EXERCISE AIM:
List every line below containing "script".

* Begin *

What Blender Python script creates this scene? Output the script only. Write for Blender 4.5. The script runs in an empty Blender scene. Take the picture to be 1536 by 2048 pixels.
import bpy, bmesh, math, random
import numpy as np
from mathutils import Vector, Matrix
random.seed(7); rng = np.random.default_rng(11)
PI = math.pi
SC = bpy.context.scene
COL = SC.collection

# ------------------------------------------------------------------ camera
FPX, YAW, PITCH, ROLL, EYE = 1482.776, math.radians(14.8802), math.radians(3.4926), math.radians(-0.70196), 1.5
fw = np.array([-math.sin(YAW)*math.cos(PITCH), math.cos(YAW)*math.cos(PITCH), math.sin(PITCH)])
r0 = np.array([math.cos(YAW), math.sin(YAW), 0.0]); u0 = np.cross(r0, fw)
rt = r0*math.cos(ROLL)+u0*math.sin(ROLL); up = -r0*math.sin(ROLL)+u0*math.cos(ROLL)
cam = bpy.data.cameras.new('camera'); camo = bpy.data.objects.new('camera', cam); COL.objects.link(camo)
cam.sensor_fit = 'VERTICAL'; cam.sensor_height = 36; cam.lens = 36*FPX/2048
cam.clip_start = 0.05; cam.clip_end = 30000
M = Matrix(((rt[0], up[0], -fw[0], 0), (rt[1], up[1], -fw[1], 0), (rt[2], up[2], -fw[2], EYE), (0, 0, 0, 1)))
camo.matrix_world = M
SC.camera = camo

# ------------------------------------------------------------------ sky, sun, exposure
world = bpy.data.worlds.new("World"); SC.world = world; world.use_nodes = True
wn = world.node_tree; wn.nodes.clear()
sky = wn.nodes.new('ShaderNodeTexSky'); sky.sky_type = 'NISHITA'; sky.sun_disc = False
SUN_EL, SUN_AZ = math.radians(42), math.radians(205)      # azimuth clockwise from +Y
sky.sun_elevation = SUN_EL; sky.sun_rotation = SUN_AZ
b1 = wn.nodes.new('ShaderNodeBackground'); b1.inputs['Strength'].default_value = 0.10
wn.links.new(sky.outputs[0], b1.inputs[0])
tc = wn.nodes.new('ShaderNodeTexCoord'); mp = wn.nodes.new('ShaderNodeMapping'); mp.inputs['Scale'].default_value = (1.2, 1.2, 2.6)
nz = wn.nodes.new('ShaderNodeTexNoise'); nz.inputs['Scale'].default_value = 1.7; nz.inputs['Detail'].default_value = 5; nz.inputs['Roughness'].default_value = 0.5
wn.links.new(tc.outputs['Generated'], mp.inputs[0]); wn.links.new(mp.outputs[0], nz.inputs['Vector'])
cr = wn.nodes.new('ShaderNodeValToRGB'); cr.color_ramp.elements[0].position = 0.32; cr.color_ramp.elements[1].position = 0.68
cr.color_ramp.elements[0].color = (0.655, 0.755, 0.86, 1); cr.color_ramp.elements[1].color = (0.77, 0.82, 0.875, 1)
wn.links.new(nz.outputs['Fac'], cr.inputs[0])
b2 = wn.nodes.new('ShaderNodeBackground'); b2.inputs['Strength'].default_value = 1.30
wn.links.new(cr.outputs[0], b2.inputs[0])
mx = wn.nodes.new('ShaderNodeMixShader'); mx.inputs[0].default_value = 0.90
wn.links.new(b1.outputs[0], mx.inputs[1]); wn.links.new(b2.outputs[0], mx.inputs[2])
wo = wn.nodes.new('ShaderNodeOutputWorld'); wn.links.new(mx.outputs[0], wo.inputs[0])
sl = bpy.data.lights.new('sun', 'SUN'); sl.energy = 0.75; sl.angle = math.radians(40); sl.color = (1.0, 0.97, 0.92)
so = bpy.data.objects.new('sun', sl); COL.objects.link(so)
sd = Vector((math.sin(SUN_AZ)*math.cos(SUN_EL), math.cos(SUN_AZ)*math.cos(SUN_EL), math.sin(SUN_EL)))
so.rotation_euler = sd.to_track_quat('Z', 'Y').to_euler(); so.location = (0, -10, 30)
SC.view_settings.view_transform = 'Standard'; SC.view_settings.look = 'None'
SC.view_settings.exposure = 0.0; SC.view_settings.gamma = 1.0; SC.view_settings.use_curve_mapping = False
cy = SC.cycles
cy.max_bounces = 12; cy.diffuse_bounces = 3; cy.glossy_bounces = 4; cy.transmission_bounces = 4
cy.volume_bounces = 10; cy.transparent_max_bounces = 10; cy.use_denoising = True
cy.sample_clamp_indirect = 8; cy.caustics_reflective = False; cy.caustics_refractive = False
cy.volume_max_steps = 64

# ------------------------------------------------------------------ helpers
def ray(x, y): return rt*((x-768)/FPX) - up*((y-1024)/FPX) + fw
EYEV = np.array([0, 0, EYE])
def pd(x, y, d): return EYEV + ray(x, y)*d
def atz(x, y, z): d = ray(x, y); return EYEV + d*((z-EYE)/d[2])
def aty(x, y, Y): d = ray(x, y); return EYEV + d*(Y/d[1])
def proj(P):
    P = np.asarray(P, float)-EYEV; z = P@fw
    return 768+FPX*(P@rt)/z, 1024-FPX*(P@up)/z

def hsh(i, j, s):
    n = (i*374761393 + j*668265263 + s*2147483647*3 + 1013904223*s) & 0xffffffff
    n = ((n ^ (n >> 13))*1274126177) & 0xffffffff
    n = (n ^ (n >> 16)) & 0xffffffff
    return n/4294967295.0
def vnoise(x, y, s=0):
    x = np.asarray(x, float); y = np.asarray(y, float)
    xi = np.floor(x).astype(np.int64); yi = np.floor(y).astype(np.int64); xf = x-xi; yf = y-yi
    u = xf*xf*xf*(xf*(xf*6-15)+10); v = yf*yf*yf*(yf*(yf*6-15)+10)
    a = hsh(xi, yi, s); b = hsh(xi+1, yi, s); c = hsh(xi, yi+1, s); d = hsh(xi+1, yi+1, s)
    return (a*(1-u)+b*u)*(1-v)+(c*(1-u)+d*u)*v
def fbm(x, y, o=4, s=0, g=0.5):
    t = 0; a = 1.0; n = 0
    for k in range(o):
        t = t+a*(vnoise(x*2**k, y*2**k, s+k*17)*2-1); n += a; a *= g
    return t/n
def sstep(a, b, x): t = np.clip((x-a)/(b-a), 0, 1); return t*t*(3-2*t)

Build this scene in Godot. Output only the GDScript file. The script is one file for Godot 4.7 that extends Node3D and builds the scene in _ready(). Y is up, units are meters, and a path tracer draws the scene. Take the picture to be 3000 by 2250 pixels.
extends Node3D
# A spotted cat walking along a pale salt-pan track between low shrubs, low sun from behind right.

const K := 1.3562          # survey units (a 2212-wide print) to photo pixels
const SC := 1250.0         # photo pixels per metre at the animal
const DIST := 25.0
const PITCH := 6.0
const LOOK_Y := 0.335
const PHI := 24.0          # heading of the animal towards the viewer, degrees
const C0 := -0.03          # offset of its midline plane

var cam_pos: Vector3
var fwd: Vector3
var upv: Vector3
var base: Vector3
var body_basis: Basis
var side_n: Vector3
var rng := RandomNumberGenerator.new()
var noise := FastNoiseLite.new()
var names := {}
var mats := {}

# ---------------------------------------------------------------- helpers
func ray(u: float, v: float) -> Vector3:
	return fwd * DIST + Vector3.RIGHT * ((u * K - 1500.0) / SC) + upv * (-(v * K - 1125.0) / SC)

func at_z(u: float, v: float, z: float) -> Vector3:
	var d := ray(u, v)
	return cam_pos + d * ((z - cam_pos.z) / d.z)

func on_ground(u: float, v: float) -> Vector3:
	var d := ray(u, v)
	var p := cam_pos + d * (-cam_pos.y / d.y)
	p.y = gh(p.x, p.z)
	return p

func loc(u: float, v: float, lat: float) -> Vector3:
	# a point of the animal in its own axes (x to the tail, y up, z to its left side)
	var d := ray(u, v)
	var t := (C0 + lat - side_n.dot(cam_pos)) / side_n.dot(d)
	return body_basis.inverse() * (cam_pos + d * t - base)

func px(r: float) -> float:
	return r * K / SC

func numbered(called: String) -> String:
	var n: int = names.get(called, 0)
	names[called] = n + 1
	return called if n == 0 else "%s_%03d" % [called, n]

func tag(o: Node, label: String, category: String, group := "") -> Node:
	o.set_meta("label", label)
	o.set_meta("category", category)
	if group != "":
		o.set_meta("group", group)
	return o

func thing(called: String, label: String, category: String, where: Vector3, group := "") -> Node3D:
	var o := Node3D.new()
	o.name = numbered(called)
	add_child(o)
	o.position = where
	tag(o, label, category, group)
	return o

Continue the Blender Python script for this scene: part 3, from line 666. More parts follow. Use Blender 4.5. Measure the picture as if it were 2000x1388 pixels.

* End *

WORKED ANSWER:
What Blender Python script creates this scene? Output the script only. Write for Blender 4.5. The script runs in an empty Blender scene. Take the picture to be 1536 by 2048 pixels.
Build this scene in Godot. Output only the GDScript file. The script is one file for Godot 4.7 that extends Node3D and builds the scene in _ready(). Y is up, units are meters, and a path tracer draws the scene. Take the picture to be 3000 by 2250 pixels.
Continue the Blender Python script for this scene: part 3, from line 666. More parts follow. Use Blender 4.5. Measure the picture as if it were 2000x1388 pixels.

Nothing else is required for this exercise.